To begin with, while traditional education considers the main value of educational process to be the knowledge transferred to the student, Botkin’s innovative education presents the knowledge as a means rather than an end, at the same time orienting at the development of the student’s personality through knowledge. It is less concerned with controlling the educational process, trying to create circumstances in which the student would establish his or her own goals and achieve them, while transforming his or her own self and self-regulating the studying process.
Traditional education represents in itself more or less stable structure, without undergoing dramatic differences in the course of years. The accumulation of knowledge goes on, of course, but only in the subjects where it is impossible to avoid, for example, history and literature, which are being expanded all the time. Curriculum for exact sciences, like physics or mathematics may not change for decades. Botkin offers another decision, which presupposes that educational system is dynamic, ever-changing structure that is being regrouped and renewed constantly, with new programs and educational disciplines appearing all the time.

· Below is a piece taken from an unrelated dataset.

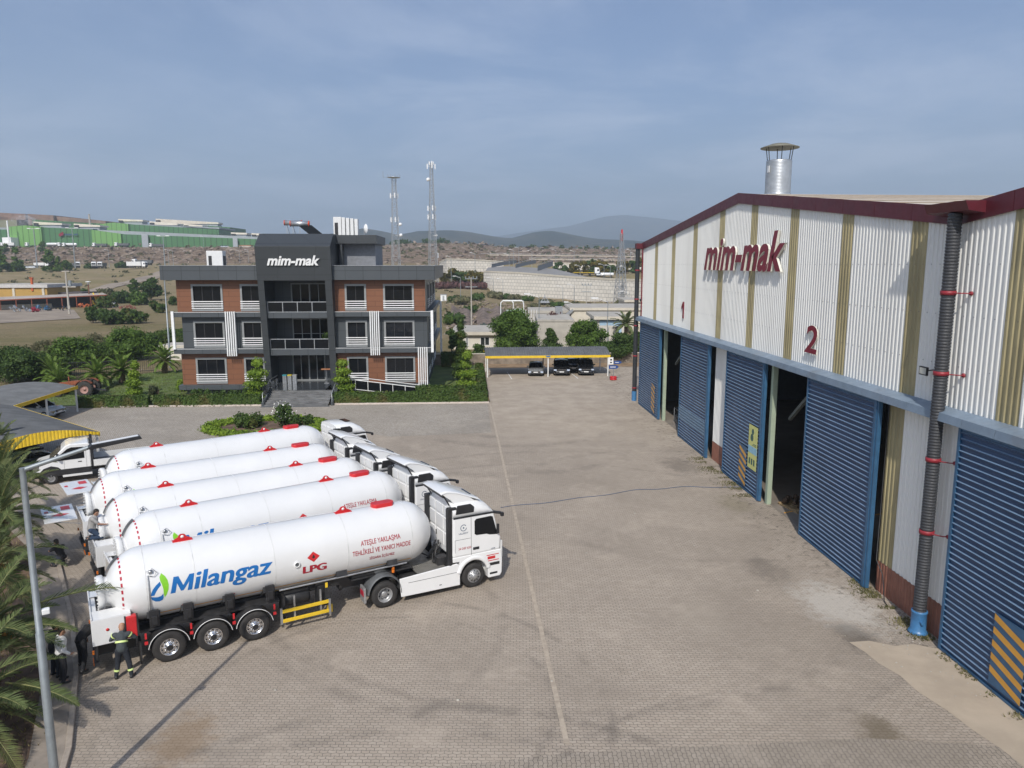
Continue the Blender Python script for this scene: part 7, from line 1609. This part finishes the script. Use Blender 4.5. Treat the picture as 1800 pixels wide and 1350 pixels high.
for i,(x0,x1,y0,y1,D,lb) in enumerate(((60,108,391,394,662,'first from the left, above the light green end'),(131,175,394.5,397.5,662,'second, above the dark lettered front'),(209,250,386.5,388,790,'third, above the upper gable'),(264,311,390.5,394.5,782,'fourth, on the upper hall'),(275,383,386,392.5,900,'longest and highest'),(324,355,395,397.5,778,'fifth, short one on the upper hall'),(407,433,410,411,668,'second from the right, low'),(443,466,411.5,412.5,668,'rightmost, beside the office'))):
    t=thing('roof_monitor','pale factory roof vent, %s'%lb,'roof vent',at(x0,y0,D),0,'roof vents of the green factory'); b=MB(); block(b,x0,x1,y0+.6,y1+.6,y1+7,D,D,12); b.build('casing',mroofg,t,True); b=MB(); block(b,x0-1,x1+1,y0-1.6,y1-1.6,y1+1.2,D-1,D-1,14)
    for k,v in enumerate(b.v): pass
    b.v=[(v[0],v[1],v[2]+(0 if i2 in (2,3,6,7) else 2)) for i2,v in enumerate(b.v)]; b.build('cap',MT['roofcream'],t,True)
    b=MB(); block(b,x0-.5,x0+7,y0+.8,y0+1,y1+3.2,D-2,D-2,1); b.v=[(v[0],v[1],v[2]+(0 if i2 in (2,3,6,7) else 2)) for i2,v in enumerate(b.v)]; b.build('end_louvre',MT['black'],t,True)
fm=thing('factory_mark','red angular mark with dark lettering on the far green factory front','wall lettering',at(106,414,651)); b=MB(); q=[at(103,412,650.5),at(111,407,650.5),at(112,413,650.5),at(105,416,650.5)]; q2=[v-DV*.3 for v in q]; b.add(q+q2,[(0,1,2,3),(4,5,6,7),(0,1,5,4),(1,2,6,5),(2,3,7,6),(3,0,4,7)]); b.build('red_mark',MT['crimson'],fm,True)
b=MB()
for k in range(13):
    if k in (8,): continue
    a0=at(114+k*1.75,413.6,650.3); c0=at(115.2+k*1.75,411.0-(.6 if k%4==0 else 0),650.3); b.box(a0.x,c0.x,a0.y-.1,a0.y,a0.z,c0.z)
b.build('dark_letters',MT['navy'],fm,True)
p=at(158,394,780); t=thing('factory_chimney','thin factory chimney above the rust-coloured roofs','chimney',p); b=MB(); b.tube([(0,0,-6),(0,0,10)],.9,10); b.build('stack',MT['conc'],t)
p=at(15.5,420,640); t=thing('factory_chimney','short pale flue at the left end of the green factory','chimney',p); b=MB(); b.tube([(0,0,-6),(0,0,15)],.6,10); b.build('stack',MT['louvre'],t)
# smoke
sm=MB(); 
for c_,r_ in ((at(38,390,740),6),(at(45,386,741),7),(at(52,391,738),5),(at(32,386,742),5.5)): core(sm,[((c_.x,c_.y,c_.z),(r_*1.4,r_,r_*.7))],1.0)
m,t,bs=newmat('smoke'); t.nodes.remove(bs); pv=N(t,'ShaderNodeVolumePrincipled'); pv.inputs['Color'].default_value=(.9,.9,.92,1); tc=N(t,'ShaderNodeTexCoord'); t.links.new(M(t,'MULTIPLY',mrange(t,noise(t,tc.outputs['Object'],.16,4,.6),.42,.7),.16),pv.inputs['Density']); t.links.new(pv.outputs[0],t.nodes['Material Output'].inputs['Volume'])
stuff(sm.build('smoke',m),'small puff of white smoke drifting over the old brown factory','smoke')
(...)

As opposed to reproductive nature of traditional education (the student perceives information and reproduces it), innovative education is supposed to be only and specifically creative process. It should teach students to create text irrespectively of its subject, understand information even if it has never been perceived by the student yet, solve any problems by means of independent thinking rather than applying pre-existing, memorized solutions.
It also cancels the long-lasting tradition of relationship “teacher-student” as “superior-inferior”, making both the teacher and the student equal participants of educational process, who work on one and the same task in cooperation, rather than submission. Any kind of outside control is supposed to be harmful for the process and, therefore, abolished, with its place taken by self-control, mutual control and coordination.
Of course, the self-sufficient system of education based on equality of teacher and student may look really alluring, but all the same, it is more of a utopia than reality. Botkin idealizes children and thinks that it is possible to create such system; reality would most likely say “no”.